Lobbying governments has become a key part of Sciortino’s work, he says — and it’s something he enjoys. “We are trying to build something bigger than ourselves, bigger than any private company can,” he says.

China and the US

Although investors are piling into European fusion startups, their funds are dwarfed by the amounts being raised in the US. Sam Altman-backed fusion startup Helion raised $425m in January this year, while Bill Gates-backed Commonwealth Fusion Systems raised $1.8bn in 2021.

The US has seen a declining mandate for climate-friendly energy sources under current President Donald Trump. His presidency shows that Europe needs a self-reliant nuclear industry, Sciortino says, adding that Proxima has seen researchers leave the US and join its 100-strong workforce in the aftermath of Trump’s appointment.
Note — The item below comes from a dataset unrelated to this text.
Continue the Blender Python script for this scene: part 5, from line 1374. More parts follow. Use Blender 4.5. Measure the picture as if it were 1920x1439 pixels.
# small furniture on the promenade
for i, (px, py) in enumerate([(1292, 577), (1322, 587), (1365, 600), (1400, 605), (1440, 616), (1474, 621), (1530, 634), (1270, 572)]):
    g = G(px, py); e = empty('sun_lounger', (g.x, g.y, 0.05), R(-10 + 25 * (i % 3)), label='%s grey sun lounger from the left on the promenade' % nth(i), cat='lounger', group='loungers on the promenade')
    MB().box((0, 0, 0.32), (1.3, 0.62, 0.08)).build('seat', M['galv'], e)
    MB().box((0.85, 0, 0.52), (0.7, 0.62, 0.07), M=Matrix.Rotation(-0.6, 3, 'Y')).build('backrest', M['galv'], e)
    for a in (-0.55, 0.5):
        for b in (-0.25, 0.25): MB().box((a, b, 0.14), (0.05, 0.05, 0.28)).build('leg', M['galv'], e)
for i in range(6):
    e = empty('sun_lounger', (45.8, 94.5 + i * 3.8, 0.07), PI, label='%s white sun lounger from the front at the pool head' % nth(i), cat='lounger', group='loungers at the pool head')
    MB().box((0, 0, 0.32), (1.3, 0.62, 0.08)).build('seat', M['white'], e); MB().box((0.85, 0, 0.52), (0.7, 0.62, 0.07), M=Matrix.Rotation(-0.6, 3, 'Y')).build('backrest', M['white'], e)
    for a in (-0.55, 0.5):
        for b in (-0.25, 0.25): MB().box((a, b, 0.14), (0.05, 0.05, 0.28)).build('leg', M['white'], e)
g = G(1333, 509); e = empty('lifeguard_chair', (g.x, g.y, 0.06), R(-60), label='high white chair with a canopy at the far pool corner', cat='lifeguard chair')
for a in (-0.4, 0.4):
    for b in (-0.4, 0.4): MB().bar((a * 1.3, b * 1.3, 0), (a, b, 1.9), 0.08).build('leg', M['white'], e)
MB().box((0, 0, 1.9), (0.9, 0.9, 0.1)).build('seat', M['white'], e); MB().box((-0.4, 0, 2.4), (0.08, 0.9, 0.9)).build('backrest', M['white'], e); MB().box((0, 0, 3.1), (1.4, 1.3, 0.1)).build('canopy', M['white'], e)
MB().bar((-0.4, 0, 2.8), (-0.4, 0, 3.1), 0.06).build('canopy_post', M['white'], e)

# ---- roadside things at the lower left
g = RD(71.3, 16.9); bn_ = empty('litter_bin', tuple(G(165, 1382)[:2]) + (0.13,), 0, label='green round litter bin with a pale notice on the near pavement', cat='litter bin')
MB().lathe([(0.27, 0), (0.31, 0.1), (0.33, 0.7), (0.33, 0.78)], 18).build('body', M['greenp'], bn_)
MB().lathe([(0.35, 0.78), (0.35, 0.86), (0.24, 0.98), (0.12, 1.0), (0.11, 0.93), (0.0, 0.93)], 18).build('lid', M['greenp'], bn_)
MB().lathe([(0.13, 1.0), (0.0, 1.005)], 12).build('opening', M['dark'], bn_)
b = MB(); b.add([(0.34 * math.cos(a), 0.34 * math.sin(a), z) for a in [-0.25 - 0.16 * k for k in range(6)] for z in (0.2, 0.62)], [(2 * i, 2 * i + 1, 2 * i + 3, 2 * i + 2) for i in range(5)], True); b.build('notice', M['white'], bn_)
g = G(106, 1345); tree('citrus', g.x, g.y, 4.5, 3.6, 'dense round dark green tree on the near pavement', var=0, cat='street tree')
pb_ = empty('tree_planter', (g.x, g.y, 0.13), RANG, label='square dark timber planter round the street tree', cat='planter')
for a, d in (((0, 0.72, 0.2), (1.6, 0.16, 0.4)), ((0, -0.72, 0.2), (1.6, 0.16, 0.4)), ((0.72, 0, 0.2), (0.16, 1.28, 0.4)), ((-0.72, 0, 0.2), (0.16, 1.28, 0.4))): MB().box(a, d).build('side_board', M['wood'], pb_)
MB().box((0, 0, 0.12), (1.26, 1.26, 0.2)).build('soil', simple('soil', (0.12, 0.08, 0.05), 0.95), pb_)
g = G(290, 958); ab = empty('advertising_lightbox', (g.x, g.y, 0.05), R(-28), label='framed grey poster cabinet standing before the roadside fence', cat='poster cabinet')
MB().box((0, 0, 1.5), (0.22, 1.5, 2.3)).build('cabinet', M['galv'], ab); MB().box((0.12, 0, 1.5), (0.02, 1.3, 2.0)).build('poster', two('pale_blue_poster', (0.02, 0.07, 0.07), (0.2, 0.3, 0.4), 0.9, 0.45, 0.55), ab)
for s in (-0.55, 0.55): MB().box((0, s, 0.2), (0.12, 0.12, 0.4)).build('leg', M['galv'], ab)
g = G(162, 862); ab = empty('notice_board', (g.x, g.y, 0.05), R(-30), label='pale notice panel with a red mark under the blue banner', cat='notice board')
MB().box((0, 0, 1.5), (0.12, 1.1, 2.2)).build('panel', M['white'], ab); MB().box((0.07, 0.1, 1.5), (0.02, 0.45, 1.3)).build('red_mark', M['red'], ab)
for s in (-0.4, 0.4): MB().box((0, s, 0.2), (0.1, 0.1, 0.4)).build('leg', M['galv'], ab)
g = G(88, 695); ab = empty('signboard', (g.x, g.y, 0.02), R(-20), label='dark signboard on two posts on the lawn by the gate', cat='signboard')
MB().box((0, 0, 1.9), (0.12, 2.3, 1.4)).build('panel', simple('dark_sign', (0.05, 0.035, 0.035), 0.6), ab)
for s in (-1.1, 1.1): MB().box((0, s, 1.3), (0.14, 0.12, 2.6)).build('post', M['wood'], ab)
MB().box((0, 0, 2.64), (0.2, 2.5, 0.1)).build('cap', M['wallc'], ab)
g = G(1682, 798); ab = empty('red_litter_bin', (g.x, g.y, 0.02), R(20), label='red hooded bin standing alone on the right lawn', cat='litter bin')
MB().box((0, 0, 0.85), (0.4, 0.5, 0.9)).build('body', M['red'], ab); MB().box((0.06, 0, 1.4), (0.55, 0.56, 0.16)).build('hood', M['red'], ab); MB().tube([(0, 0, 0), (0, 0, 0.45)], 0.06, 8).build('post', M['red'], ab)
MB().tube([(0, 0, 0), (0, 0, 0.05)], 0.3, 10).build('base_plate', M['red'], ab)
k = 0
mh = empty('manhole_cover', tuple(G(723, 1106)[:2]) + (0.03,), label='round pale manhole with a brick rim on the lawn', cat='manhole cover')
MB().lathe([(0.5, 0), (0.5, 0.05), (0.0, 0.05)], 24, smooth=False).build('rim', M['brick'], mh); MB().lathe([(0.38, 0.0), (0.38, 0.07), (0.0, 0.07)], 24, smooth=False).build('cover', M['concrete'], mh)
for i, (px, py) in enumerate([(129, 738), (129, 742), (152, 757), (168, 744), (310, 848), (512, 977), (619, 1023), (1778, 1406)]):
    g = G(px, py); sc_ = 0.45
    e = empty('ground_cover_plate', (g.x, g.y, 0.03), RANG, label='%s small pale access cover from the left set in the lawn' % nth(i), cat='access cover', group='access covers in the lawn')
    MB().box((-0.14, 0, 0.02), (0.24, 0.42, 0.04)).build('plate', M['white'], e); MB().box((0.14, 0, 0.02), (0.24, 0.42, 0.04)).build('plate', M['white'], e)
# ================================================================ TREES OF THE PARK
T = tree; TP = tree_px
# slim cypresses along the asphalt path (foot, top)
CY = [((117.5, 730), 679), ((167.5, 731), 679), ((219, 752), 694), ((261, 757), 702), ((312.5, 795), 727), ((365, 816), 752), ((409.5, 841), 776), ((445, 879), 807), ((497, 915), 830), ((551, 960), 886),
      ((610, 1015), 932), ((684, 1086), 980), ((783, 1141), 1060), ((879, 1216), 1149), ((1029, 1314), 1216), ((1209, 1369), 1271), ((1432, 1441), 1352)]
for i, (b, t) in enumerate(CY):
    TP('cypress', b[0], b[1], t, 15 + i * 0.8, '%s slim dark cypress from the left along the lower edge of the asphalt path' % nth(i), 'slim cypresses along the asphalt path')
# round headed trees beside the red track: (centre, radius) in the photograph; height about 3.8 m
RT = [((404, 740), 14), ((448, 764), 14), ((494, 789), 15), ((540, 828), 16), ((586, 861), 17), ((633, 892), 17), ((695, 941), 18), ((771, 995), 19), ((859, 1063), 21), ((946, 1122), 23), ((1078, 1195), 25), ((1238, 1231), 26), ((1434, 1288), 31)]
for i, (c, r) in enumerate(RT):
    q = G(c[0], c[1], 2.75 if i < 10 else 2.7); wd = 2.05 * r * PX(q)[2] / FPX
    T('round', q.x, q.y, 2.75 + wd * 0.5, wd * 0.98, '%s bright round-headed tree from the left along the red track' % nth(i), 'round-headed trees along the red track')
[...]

China is also a powerful player, though it’s only recently started looking at stellarators.

“China has a very ambitious programme,” says Sciortino. “They're not very verbose about it, but a number of things are understood. They’re building more than one machine at the same time and they are diversifying the risk portfolio quite a bit.” 

“You don't want to pick a fight with Europe. The number of people, the supply chain, the sheer scientific and engineering skill — you can’t ignore it,” he says. And, although the US is ahead on tokamak development, Sciortino says it’s Europe that’s leading on next-generation fusion technology.